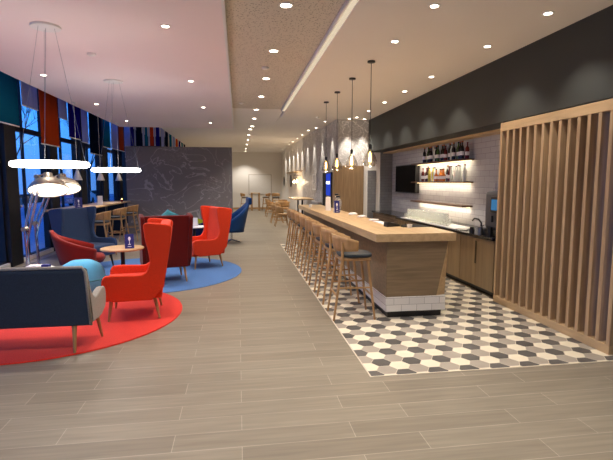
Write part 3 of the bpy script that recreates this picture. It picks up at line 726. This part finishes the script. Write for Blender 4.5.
# recessed black door and lit blue panel on the wall beyond the bar
o = MB().box(2.70,2.749,13.78,14.5,0,1.99).build('cupboard_door','black_matt',bevel=.004); tag(o, 'tall black door on the mural wall just beyond the bar', 'door')
cl = MB().box(2.66,2.749,12.98,13.72,0,1.99).build('drinks_cooler','black',bevel=.006)
dp = MB().box(2.65,2.66,13.03,13.67,1.3,1.95).build('display_panel','sign_blue',cl)
MB().box(2.645,2.65,13.1,13.6,1.64,1.72).build('display_mark','screen_white',dp)
tag(cl, 'slim black cooler with blue lit panel beside the oak wall panel', 'cooler')

# ------------------------------------------------------------------ slat screen
ss = empty('slat_screen', (3.575, 3.82, 0)); LEN, DP = 2.06, .12
MB().box(0, DP, 0, LEN, 2.39, 2.5).build('top_beam', 'oak_y', ss, bevel=.003)
MB().box(0, DP, 0, LEN, 0.008, .1).build('bottom_beam', 'oak_y', ss, bevel=.003)
NS = 15
for k in range(NS):
    y = k*(LEN-.045)/(NS-1)
    MB().box(0 if k in (0, NS-1) else .004, DP if k in (0, NS-1) else DP-.004, y, y+.045, .1, 2.39).build('slat', 'oak_slat', ss, bevel=.002)
tag(ss, 'tall oak slatted screen at right between the walkway and back bar', 'screen')

# ------------------------------------------------------------------ bar counter
bc = empty('bar_counter', (1.80, 5.32, 0)); bc.scale = (1,1,1.015)
# body: main run and return under the near end
MB().prism([(0,0),(.62,0),(.78,.12),(.78,.62),(.45,.62),(.45,7.2),(0,7.2)], .27, .955, 'z')  # outline kept for the tile band below
body = MB()
body.box(0,.45,0.0,7.2,.27,.955)
x1t, x1b = .80, .66
body.add([(.45,0,.27),(x1b,0,.27),(x1t,0,.955),(.45,0,.955),(.45,.62,.27),(.78,.62,.27),(.80,.62,.955),(.45,.62,.955)],
         [(0,1,2,3),(4,7,6,5),(0,3,7,4),(2,6,7,3),(0,4,5,1)])
body.build('front_cladding', 'oak_dull_x', bc, bevel=.003)
fc = MB().add([(x1b,0,.27),(x1b+.13,.05,.27),(x1t,.0,.955),(.78,.62,.27),(.80,.62,.955)], [(0,1,2),(1,3,4,2)]).build('angled_side_panel', 'oak_y', bc)
MB().box(-.004,.45,-.004,7.2,.085,.27).box(.45,x1b+.12,-.004,.6,.085,.27).build('tile_band', 'subway_x', bc, bevel=.003)
MB().box(.03,.42,.03,7.15,.007,.085).box(.42,x1b+.08,.03,.57,.007,.085).build('plinth', 'black', bc)
tag(bc, 'long oak bar counter with white tiled base and black plinth', 'bar counter')
MB().prism([(-.15,-.035),(.885,-.035),(.885,.72),(.47,.72),(.47,7.2),(-.15,7.2)], .955, 1.055, 'z').build('countertop', 'oak_y', bc, bevel=.004)

# back bar
wt = MB().box(3.57,4.29,5.97,10.0,.86,.9).box(3.70,4.29,10.0,12.33,.86,.9).build('stone_worktop','worktop',bevel=.004); tag(wt, 'long glossy black worktop along the back of bar', 'worktop')
for k in range(4):
    y0 = 5.98+k*1.005
    cb = empty('back_bar_cabinet', (3.62, y0, 0)); MB().box(.02,.66,0,1.0,.1,.858).build('cabinet_body','oak_cab',cb)
    MB().box(.09,.6,0,1.0,.007,.1).build('plinth','black',cb)
    for j in range(2):
        d = MB().box(0,.02,.004+j*.5,.496+j*.5,.105,.85).build('door','oak_cab',cb,bevel=.002)
        MB().box(-.008,0,.484 if j==0 else .510,.490 if j==0 else .516,.45,.80).build('handle','black',d)
    tag(cb, 'oak back-bar cabinet below black worktop, %s from the slat screen' % ORD[k], 'cabinet', 'oak back-bar cabinets')
cb = empty('stone_clad_cabinet', (3.74, 10.02, 0)); MB().box(0,.54,0,2.3,.1,.858).build('cabinet_body','stone',cb); MB().box(.06,.35,0,2.3,.007,.1).build('plinth','black',cb); tag(cb, 'stone clad unit under the far end of black worktop', 'cabinet')
# shelves with bottles
def shelf(z, label, glow=True):
    s = empty('wall_shelf', (4.08, 7.86, z)); MB().box(0,.21,0,2.55,0,.03).build('board','brownw',s,bevel=.002)
    MB().box(.15,.17,.02,2.53,-.008,0).build('light_strip','led_warm',s)
    l = bpy.data.lights.new('strip_glow','AREA'); l.shape='RECTANGLE'; l.size=.03; l.size_y=2.4; l.energy=5.5; l.color=(1,.85,.62)
    q = bpy.data.objects.new('strip_glow', l); C.objects.link(q); q.parent=s; q.location=(.14,1.27,-.012)
    tag(s, label, 'shelf', 'bottle shelves')
for z, lb in ((2.10,'top wall shelf with dark bottles behind the bar'),(1.68,'middle wall shelf with colourful bottles behind the bar'),(1.235,'empty lowest wall shelf behind the bar')): shelf(z, lb)
def bottle(mat, h=.3, r=.037, cap='b_blackb', style=0):
    root = empty('liquor_bottle')
    prof = [[(0,0),(r,0),(r,.6*h),(r*.75,.7*h),(.013,.76*h),(.013,.95*h),(0,.95*h)], [(0,0),(r*1.1,0),(r*1.15,.45*h),(r*.6,.6*h),(.014,.7*h),(.014,.94*h),(0,.94*h)], [(0,0),(r*.85,0),(r*.85,.68*h),(.016,.8*h),(.014,.95*h),(0,.95*h)]][style]
    MB().lathe(prof, n=14).build('bottle_body', mat, root, smooth=True)
    MB().lathe([(0,.93*h),(.017,.93*h),(.017,h),(0,h)], n=10).build('cap', cap, root)
    MB().lathe([(r*1.02 if style != 1 else r*1.17,.2*h),(r*1.02 if style != 1 else r*1.17,.42*h)], n=14).build('paper_label', 'paper' if mat != 'b_clear' else 'blue_card', root) if style != 2 else None
    return root
protos = {}
def put_bottle(kind, loc, label, group):
    used = kind in protos
    if not used:
        mt, h, st_, cp = {'dark':('b_blackb',.33,0,'b_amber'),'red':('b_darkred',.3,0,'b_darkred'),'clear':('b_clear',.3,2,'b_blackb'),'amber':('b_amber',.26,1,'b_blackb'),'yellow':('b_yellow',.3,2,'b_green'),'green':('b_green',.33,0,'b_blackb'),'clearred':('b_clear',.32,2,'b_darkred')}[kind]
        protos[kind] = bottle(mt, h, .037, cp, st_)
    place(protos[kind], used, loc, random.random()*6, label, 'bottle', group)
word = {'dark':'black','red':'deep red','clear':'clear','amber':'amber','yellow':'yellow','green':'dark green','clearred':'red-capped clear'}
def ordn(k): return ORD[k] if k < len(ORD) else {15:'sixteenth',16:'seventeenth',17:'eighteenth'}[k]
top = ['dark','green','dark','dark','clear','dark','green','dark','dark','red','dark','clear','dark','green','dark','dark','red']
for k, kd in enumerate(top):
    put_bottle(kd, (4.17+.02*((k*5) % 3-1), 9.80-k*.116, 2.131), '%s bottle on the top bar shelf, %s from its left end' % (word[kd], 'first' if k == 0 else ordn(k)), 'bottles on the top bar shelf')
mid = ['red','red','dark','yellow','yellow','clear','amber','amber','amber','amber','dark','red','clear','clear','clearred','clear','clearred']
for k, kd in enumerate(mid):
    put_bottle(kd, (4.17+.02*((k*5) % 3-1), 9.86-k*.116, 1.711), '%s bottle on the middle bar shelf, %s from its left end' % (word[kd], 'first' if k == 0 else ordn(k)), 'bottles on the middle bar shelf')
# tumblers stacked on the worktop
tb = MB().lathe([(.03,0),(.036,.10),(.034,.10),(.028,.008),(0,.008)], n=12).build('drinking_glass','glass_tumbler',smooth=True)
first = True
for lay, (n, zz) in enumerate(((19,.917),(17,1.019))):
    if lay == 1: MB()
    for row in range(3 if lay == 0 else 2):
        for k in range(n-row*2):
            g = tb if first else tb.copy()
            if not first: C.objects.link(g)
            first = False
            g.location = (3.68+row*.115+.02*lay, 9.62-k*.112-row*.05-lay*.1, zz)
            tag(g, 'clear tumbler in the %s layer of the glass rows on back-bar worktop' % ('lower','upper')[lay], 'glass', 'tumblers in the %s layer' % ('lower','upper')[lay])
o = MB().box(3.6,4.0,7.2,9.75,.9,.917).build('glass_tray','white',bevel=.004); tag(o, 'long pale drip mat under rows of tumblers', 'tray')
# tv
tv = empty('television', (4.25, 11.12, 1.78)); MB().box(-.05,.05,-.70,.70,-.35,.35).build('casing','black',tv,bevel=.008); MB().box(-.053,-.05,-.68,.68,-.33,.33).build('screen_panel','tv_black',tv); tag(tv, 'black wall television left of the bottle shelves', 'television')
# coffee machine
cm = empty('coffee_machine', (4.02, 6.40, .9)); MB().box(-.22,.25,-.28,.2,.08,.66).build('housing','machine',cm,bevel=.05,seg=3); MB().box(-.26,.25,-.28,.2,0,.08).build('drip_tray','black',cm,bevel=.01)
MB().box(-.25,-.22,-.26,-.02,.34,.58).build('screen_frame','black',cm,bevel=.005); MB().box(-.255,-.25,-.24,-.05,.38,.54).build('touch_screen','screen',cm)
MB().tube([(-.1,.05,.66),(-.1,.05,.78)],.04,12).build('bean_hopper','glass_clear',cm); MB().tube([(-.26,-.1,.2),(-.26,-.1,.3)],.02,8).build('spout','black',cm)
tag(cm, 'tall grey coffee machine with blue touch screen beside slat screen', 'coffee machine')
# tap
tp = empty('sink_tap', (3.85, 6.76, .9)); MB().tube([(0,0,0),(0,0,.15),(-.02,.05,.2),(-.04,.14,.21),(-.05,.19,.17)], .014, 10).build('spout','black',tp,smooth='all'); MB().lathe([(0,0),(.03,0),(.028,.02),(0,.03)],n=14).build('base','black',tp); MB().tube([(0,0,.08),(.0,-.08,.12)],.009,8).build('lever','black',tp); tag(tp, 'curved black tap on worktop beside the coffee machine', 'tap')
o = MB().box(3.62,3.78,7.03,7.16,.9,.912).build('drip_mat','steel',bevel=.003); tag(o,'small steel drainer plate between tap and tumblers','drainer')
for x,y,h,r,mt,lb in [(3.66,6.45,.12,.045,'steel','small steel milk jug in front of the coffee machine'),(3.66,6.18,.14,.04,'black','short black canister beside the slat screen end of worktop'),(3.66,6.70,.09,.04,'black','low black cup between tap and coffee machine')]:
    o = MB().lathe([(0,0),(r,0),(r*1.05,h*.4),(r*.8,h*.8),(r*.9,h),(r*.7,h),(0,h*.9)],n=18).build('jug',mt,smooth=True,loc=(x,y,.9)); tag(o,lb,'jug')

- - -

* _Aim_
Give again, word for word, every line from the top of the data through the line with "tag(cl, 'slim black", both ends included, and exclude the pictures.

* _Exercise answer_
Write part 3 of the bpy script that recreates this picture. It picks up at line 726. This part finishes the script. Write for Blender 4.5.
# recessed black door and lit blue panel on the wall beyond the bar
o = MB().box(2.70,2.749,13.78,14.5,0,1.99).build('cupboard_door','black_matt',bevel=.004); tag(o, 'tall black door on the mural wall just beyond the bar', 'door')
cl = MB().box(2.66,2.749,12.98,13.72,0,1.99).build('drinks_cooler','black',bevel=.006)
dp = MB().box(2.65,2.66,13.03,13.67,1.3,1.95).build('display_panel','sign_blue',cl)
MB().box(2.645,2.65,13.1,13.6,1.64,1.72).build('display_mark','screen_white',dp)
tag(cl, 'slim black cooler with blue lit panel beside the oak wall panel', 'cooler')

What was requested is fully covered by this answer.